(WHAT YOU NEED TO DO) Return the lines exactly as they stand, from the first of the material through the line containing "COL = SC.collection".

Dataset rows

----

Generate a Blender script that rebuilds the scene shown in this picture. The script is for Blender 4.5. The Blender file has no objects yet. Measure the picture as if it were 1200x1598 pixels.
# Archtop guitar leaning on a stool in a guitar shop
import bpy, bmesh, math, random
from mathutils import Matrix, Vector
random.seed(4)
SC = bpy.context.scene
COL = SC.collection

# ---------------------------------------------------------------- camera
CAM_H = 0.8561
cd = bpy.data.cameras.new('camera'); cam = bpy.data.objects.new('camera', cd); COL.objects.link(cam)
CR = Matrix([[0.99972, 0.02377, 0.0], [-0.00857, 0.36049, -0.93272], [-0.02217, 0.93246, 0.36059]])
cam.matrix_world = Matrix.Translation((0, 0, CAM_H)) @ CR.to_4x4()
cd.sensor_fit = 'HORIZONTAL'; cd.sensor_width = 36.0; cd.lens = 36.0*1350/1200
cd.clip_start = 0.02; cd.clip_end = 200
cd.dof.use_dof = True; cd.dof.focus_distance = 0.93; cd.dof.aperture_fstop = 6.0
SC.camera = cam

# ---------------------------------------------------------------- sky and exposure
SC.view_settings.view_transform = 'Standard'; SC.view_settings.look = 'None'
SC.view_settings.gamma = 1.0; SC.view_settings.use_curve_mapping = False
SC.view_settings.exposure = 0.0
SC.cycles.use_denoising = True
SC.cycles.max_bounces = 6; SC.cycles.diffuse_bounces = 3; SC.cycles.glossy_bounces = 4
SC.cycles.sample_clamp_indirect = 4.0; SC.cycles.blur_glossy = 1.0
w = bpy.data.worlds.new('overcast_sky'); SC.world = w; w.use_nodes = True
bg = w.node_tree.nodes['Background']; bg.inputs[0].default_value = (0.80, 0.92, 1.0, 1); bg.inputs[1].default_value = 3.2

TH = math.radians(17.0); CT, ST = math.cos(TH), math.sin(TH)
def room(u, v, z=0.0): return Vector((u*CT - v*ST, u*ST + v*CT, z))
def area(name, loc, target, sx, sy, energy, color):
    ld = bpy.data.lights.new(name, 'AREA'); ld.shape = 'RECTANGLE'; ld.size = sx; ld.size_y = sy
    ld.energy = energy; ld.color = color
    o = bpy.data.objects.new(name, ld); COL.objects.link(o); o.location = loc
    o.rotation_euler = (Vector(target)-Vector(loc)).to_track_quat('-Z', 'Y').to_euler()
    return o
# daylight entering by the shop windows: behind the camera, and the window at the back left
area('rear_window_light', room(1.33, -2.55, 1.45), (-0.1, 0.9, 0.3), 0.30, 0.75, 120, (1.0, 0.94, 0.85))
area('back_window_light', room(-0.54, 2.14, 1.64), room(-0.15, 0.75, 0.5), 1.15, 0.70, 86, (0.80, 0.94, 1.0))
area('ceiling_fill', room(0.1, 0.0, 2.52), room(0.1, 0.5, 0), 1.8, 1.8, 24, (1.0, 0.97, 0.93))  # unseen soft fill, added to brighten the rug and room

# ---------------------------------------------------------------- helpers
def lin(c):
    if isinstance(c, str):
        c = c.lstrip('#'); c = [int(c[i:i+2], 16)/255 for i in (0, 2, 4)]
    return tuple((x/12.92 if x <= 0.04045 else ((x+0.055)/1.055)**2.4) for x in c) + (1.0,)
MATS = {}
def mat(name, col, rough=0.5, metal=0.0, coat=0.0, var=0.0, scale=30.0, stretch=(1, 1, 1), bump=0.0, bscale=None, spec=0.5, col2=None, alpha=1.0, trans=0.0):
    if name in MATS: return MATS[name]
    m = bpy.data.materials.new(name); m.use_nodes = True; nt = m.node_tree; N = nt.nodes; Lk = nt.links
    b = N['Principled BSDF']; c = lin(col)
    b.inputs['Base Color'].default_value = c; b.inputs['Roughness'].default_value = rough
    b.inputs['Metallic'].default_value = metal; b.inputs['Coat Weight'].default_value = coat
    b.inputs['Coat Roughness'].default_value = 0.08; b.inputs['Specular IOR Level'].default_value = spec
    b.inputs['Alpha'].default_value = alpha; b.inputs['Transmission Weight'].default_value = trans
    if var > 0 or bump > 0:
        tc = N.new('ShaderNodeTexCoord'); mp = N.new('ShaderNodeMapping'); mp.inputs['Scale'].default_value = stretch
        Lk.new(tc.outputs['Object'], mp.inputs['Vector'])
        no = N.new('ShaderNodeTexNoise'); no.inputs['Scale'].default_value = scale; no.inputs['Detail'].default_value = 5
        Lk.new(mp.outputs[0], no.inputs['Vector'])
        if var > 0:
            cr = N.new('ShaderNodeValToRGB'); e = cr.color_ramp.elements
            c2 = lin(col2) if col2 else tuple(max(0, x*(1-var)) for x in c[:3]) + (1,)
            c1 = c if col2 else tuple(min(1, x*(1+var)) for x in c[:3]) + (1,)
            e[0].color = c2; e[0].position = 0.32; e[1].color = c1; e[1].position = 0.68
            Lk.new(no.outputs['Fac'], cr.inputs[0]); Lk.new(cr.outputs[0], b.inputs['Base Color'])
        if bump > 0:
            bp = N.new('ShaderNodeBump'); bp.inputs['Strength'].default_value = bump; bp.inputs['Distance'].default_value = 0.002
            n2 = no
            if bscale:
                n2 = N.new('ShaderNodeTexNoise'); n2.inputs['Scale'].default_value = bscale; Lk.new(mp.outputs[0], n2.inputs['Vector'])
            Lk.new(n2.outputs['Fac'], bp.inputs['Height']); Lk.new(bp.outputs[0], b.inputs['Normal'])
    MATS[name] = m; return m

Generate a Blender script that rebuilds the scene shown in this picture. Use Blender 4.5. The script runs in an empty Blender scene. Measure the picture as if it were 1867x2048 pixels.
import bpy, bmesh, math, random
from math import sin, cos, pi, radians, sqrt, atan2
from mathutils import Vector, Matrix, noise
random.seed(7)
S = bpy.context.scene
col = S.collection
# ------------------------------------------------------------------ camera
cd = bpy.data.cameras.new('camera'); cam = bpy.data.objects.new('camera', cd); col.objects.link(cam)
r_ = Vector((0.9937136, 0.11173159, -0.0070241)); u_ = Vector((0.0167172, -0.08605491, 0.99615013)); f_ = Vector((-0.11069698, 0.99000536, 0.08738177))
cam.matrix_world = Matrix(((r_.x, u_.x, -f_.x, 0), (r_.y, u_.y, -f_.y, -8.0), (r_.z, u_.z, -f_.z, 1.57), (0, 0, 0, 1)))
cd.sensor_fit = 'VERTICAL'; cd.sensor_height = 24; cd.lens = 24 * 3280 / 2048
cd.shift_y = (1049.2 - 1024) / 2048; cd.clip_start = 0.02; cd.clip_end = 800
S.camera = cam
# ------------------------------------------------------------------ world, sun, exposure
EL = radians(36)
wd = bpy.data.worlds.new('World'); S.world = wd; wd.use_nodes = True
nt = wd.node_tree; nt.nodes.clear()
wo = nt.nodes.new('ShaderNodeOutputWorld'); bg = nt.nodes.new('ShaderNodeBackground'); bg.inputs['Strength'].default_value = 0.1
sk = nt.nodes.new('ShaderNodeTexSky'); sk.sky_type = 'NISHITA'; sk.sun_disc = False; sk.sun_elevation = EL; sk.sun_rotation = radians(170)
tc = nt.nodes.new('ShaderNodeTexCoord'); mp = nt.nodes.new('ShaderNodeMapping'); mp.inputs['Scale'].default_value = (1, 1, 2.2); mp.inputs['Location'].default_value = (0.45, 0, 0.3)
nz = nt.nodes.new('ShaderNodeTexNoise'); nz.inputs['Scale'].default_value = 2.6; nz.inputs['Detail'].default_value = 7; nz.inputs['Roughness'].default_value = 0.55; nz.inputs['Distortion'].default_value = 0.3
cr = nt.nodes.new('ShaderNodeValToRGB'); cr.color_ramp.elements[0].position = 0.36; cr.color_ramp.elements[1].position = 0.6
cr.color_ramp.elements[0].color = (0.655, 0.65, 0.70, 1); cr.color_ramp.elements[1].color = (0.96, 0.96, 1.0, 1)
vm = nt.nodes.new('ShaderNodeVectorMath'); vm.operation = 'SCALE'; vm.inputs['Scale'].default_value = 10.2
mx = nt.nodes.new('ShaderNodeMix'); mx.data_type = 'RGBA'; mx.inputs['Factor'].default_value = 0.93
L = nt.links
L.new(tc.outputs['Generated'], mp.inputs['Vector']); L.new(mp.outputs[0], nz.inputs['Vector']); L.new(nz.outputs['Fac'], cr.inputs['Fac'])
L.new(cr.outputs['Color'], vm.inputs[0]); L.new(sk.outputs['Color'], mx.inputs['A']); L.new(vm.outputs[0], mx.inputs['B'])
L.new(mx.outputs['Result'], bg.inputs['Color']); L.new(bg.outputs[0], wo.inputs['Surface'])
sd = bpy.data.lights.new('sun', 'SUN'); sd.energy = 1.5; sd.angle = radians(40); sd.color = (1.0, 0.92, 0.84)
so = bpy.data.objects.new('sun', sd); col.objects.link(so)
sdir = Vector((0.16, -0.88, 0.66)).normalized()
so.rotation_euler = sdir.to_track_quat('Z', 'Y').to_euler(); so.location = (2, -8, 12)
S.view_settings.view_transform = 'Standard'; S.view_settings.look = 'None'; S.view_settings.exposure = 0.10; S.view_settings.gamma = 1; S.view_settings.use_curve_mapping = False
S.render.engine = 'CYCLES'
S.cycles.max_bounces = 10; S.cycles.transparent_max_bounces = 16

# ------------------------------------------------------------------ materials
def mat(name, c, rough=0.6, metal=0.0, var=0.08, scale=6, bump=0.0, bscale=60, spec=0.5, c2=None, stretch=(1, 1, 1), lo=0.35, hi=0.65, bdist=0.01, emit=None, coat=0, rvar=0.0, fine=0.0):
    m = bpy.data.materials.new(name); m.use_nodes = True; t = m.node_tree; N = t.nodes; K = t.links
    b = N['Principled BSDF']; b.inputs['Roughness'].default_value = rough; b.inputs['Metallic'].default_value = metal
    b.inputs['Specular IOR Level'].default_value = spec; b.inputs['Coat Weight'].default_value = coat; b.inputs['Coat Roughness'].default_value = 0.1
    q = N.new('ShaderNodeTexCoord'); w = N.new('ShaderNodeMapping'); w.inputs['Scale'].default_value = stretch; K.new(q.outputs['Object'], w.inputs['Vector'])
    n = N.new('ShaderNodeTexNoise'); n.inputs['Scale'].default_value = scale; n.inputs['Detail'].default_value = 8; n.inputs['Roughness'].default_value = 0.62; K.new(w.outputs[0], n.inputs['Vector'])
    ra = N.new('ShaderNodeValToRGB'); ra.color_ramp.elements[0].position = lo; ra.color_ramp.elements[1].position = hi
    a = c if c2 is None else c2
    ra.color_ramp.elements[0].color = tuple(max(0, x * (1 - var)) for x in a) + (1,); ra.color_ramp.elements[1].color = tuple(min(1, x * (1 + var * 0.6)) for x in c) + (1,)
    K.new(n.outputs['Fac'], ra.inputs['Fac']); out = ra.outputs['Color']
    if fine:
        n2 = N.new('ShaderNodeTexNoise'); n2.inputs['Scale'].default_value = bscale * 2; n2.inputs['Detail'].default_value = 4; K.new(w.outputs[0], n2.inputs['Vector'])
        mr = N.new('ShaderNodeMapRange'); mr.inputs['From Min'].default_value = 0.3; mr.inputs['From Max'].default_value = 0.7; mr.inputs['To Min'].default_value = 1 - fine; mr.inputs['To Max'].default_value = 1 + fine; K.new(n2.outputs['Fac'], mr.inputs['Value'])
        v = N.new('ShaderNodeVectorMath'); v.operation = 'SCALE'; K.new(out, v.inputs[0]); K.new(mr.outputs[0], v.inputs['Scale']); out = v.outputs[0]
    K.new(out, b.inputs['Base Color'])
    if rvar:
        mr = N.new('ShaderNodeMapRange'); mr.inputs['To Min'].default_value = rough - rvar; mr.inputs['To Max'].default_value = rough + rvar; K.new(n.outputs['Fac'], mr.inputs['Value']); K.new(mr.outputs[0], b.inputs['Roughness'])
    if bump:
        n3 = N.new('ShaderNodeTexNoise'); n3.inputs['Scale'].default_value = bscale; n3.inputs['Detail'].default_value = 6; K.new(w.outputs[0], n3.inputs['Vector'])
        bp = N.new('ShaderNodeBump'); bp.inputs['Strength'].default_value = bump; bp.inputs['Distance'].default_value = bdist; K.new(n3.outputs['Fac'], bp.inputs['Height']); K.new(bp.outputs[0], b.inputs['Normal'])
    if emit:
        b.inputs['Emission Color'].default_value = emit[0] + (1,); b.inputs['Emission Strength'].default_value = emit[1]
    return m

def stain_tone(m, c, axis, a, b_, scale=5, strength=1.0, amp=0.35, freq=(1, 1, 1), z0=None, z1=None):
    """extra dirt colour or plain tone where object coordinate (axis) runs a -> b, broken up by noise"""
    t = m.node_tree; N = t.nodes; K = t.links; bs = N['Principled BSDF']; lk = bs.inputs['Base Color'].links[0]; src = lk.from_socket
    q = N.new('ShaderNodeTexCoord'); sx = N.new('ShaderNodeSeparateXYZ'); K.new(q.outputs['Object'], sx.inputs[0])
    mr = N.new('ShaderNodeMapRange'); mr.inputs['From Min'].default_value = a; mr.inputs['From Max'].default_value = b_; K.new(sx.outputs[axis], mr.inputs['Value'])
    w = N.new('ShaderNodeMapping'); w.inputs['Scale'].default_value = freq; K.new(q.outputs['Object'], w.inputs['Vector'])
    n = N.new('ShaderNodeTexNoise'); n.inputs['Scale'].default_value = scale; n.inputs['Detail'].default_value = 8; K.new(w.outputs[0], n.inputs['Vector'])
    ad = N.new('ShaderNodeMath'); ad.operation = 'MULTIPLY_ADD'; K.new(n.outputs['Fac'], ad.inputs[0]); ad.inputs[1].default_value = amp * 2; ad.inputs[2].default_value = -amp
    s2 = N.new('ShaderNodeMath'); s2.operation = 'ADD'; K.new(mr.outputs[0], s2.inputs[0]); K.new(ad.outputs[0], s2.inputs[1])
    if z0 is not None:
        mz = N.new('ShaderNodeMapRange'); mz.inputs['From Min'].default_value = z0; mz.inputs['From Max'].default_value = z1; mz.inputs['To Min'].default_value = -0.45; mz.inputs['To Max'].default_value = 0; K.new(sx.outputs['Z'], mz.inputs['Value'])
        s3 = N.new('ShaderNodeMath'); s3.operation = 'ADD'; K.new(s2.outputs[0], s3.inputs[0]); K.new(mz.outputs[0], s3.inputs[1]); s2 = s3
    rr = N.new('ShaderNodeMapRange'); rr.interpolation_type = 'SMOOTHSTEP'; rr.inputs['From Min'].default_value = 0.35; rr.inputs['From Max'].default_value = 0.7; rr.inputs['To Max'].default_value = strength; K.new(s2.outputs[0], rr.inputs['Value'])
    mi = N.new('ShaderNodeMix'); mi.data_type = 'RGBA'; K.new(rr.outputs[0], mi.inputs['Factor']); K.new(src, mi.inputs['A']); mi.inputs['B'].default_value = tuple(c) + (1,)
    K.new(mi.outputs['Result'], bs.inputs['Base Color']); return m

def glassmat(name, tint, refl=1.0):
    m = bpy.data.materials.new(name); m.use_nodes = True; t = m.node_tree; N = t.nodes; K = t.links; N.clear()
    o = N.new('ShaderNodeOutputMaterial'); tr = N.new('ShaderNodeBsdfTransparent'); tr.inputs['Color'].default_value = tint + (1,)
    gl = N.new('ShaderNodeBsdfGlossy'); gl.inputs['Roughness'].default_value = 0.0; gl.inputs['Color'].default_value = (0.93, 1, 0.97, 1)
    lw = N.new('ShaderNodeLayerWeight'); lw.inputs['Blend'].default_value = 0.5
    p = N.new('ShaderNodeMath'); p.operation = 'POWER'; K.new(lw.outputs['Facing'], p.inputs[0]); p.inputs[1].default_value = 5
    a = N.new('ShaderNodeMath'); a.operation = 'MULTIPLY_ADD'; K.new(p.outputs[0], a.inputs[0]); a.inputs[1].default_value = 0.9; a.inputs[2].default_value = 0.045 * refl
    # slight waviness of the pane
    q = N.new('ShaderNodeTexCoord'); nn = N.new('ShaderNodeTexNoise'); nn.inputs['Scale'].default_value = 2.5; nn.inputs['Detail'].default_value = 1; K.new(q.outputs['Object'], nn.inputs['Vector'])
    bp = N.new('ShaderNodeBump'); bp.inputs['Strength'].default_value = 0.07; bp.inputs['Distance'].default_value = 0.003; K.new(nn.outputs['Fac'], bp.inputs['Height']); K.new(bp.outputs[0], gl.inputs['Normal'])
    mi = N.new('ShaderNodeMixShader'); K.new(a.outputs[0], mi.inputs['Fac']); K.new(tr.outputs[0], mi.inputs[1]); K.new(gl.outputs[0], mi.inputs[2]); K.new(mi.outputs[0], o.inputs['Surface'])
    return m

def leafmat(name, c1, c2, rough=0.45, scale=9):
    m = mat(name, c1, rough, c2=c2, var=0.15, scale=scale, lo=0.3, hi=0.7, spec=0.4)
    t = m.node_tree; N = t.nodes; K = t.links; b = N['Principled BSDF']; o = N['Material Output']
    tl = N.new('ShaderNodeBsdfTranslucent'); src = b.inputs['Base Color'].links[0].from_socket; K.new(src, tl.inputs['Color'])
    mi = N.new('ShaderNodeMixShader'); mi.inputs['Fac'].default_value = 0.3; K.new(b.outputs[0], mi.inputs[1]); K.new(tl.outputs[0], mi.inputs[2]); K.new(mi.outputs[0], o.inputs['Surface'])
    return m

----

(ANSWER TO THIS TASK)
Generate a Blender script that rebuilds the scene shown in this picture. The script is for Blender 4.5. The Blender file has no objects yet. Measure the picture as if it were 1200x1598 pixels.
# Archtop guitar leaning on a stool in a guitar shop
import bpy, bmesh, math, random
from mathutils import Matrix, Vector
random.seed(4)
SC = bpy.context.scene
COL = SC.collection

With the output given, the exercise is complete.